Sorting is done much more easily with recursion than with iteration.
However, it looks like you are focused on learning language features rather
than programming strategy, so I will just answer your questions.

I have not actually done any iterative programming in Clojure, as I prefer
the functional approach, so my answers are based on my limited understanding
of the Clojure documentation.

so I have myList with contents [[11] [2] [4] [1] [99]]
>
> here's how I would do it in python:
>
> def msort(myList):
>  myList = [[x] for x in someList]
>  while len(myList) > 1:
>    l1 = myList.pop(0)
>    l2 = myList.pop(0)
>    listmerge = some_merge_function(l1, l2)
>    myList.append(listmerge)          # important that newly merged go
> to back of queue to get proper runtime
>  return myList[0]
>
> here's what I'm trying to do for clojure, and it's a mess:
>
> (defn msort [toSort]
>  (def sorted (let


Be careful with def.

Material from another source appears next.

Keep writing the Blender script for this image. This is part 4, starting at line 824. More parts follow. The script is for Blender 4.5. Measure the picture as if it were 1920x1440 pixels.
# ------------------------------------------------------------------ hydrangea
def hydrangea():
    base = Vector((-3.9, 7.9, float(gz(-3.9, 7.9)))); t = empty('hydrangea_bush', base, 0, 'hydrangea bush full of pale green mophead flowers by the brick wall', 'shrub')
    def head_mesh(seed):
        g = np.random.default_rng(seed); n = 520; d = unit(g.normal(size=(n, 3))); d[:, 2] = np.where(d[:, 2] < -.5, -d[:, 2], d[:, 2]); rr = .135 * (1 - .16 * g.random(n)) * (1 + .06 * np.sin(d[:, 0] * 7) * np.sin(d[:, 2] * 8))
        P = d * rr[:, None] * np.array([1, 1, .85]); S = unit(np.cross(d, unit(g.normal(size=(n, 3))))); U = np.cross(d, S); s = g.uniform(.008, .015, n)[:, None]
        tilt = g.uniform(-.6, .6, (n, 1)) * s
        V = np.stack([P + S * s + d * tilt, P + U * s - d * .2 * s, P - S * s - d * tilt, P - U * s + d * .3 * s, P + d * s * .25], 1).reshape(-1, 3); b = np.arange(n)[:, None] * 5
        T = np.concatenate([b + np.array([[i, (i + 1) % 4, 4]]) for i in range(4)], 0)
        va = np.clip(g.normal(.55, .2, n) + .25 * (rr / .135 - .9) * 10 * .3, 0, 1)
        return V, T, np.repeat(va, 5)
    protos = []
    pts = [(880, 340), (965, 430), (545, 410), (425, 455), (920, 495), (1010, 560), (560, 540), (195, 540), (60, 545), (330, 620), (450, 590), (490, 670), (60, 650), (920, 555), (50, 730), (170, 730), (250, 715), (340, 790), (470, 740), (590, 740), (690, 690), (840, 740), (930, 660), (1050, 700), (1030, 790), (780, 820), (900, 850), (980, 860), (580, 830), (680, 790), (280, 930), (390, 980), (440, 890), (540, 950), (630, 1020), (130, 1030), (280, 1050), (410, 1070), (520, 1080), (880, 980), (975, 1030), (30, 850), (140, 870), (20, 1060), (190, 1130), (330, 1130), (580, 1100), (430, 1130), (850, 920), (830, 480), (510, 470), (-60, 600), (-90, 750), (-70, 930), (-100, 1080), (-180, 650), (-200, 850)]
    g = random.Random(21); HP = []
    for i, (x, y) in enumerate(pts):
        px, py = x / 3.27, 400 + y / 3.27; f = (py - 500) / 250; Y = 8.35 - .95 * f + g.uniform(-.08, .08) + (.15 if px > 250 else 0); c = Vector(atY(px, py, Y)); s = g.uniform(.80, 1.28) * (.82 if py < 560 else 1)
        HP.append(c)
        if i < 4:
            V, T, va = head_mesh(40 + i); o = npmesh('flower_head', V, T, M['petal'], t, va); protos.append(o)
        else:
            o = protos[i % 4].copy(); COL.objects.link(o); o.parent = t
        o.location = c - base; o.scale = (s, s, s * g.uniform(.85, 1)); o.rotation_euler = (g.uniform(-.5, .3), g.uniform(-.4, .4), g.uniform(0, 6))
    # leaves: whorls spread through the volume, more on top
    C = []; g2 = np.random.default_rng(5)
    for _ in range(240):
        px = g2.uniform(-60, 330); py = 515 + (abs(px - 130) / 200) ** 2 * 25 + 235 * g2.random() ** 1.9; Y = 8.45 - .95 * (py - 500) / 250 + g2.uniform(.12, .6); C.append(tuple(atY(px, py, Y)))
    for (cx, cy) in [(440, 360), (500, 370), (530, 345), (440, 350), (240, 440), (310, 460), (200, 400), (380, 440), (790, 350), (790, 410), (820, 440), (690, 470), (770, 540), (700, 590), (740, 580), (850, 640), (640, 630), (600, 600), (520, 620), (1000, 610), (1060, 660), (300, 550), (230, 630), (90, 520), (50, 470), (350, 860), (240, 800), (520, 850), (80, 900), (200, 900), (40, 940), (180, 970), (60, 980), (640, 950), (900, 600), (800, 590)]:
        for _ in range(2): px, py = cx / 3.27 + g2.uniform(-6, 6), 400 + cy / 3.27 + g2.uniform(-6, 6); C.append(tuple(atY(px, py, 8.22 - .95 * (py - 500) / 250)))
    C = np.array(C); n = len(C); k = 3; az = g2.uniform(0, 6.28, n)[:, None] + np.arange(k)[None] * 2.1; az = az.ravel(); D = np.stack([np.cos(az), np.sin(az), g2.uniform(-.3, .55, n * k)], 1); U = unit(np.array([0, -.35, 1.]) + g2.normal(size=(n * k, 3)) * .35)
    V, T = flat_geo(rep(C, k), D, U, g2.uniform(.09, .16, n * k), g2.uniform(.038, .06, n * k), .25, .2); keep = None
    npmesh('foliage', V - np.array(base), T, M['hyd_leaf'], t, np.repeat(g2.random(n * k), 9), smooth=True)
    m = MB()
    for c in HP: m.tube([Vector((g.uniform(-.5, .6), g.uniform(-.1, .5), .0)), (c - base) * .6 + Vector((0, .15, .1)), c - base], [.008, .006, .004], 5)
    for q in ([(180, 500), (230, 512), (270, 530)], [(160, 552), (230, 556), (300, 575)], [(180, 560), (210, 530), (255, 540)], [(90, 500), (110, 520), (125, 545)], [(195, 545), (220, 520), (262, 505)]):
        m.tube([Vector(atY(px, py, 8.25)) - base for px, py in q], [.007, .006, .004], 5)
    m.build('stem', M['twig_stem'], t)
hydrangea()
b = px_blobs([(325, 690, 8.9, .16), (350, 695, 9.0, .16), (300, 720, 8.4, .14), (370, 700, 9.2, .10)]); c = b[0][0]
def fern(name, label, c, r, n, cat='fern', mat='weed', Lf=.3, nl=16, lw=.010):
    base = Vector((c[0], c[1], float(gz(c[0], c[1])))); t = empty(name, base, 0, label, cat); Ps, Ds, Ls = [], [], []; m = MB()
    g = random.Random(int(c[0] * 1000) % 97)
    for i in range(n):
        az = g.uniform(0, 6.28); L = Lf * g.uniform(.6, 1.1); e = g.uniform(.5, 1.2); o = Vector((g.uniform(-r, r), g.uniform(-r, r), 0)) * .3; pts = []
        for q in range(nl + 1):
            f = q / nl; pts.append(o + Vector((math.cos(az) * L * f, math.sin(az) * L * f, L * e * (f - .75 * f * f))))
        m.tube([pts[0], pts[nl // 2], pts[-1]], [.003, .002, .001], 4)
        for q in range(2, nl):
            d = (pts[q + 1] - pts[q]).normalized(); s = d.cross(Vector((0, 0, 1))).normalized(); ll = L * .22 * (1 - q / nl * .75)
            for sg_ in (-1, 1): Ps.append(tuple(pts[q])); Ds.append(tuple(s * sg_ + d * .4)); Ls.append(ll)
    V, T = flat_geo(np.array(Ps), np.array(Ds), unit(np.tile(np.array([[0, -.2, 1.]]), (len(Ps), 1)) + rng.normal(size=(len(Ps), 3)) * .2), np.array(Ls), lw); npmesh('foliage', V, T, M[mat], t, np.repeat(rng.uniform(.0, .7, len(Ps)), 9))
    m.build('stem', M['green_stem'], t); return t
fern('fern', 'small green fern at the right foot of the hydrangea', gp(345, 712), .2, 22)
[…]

I think that it creates a global, and it looks like you
want something with a scope limited to this function.

http://clojure.org/Vars


>   [myList (for [x toSort] [x])]      <----- so far so good (not a
> real comment.  I don't know how, yet)


Use a semicolon to create a comment:

     some code ; a comment


>   [
>    (while (> (count myList) 1)      <------- infinite loop the way
> written?  I don't know how to overwrite myList
>      (let [l1 (nth myList 0)][])


The line above does nothing. When you write "(let [x 1] expr1) expr2" the
new value of x has a narrow scope so that it only affects expr1.

You are wanting to create a local variable that you can change. Refs can do
that:

(let [x (ref 3)]
  (dosync
    (while (> @x 0)
      (ref-set x (- @x 1)))
    @x))

http://clojure.org/Refs


>      (let [l2 (nth myList 1)][])
>      (let [listmerge (some_merge_func l1 l2)][])
>      (let [myList (concat (drop 2 myList) listmerge)][myList])  <---
> probably a different local variable
>      )
>   ]))
>  sorted)


After all that work you just return the original list? I must have missed
the part where you tried to change sorted. Any such attempt would fail,
though, because Clojure collections are immutable. Maybe sorted should be a
ref to a list instead of just a list.

Here is a discussion of sorting implementations in Clojure. I hope that you
find it useful.

http://www.fatvat.co.uk/2008/12/bubbling-clojure.html

-- 
Education is what survives when what has been learned has been forgotten.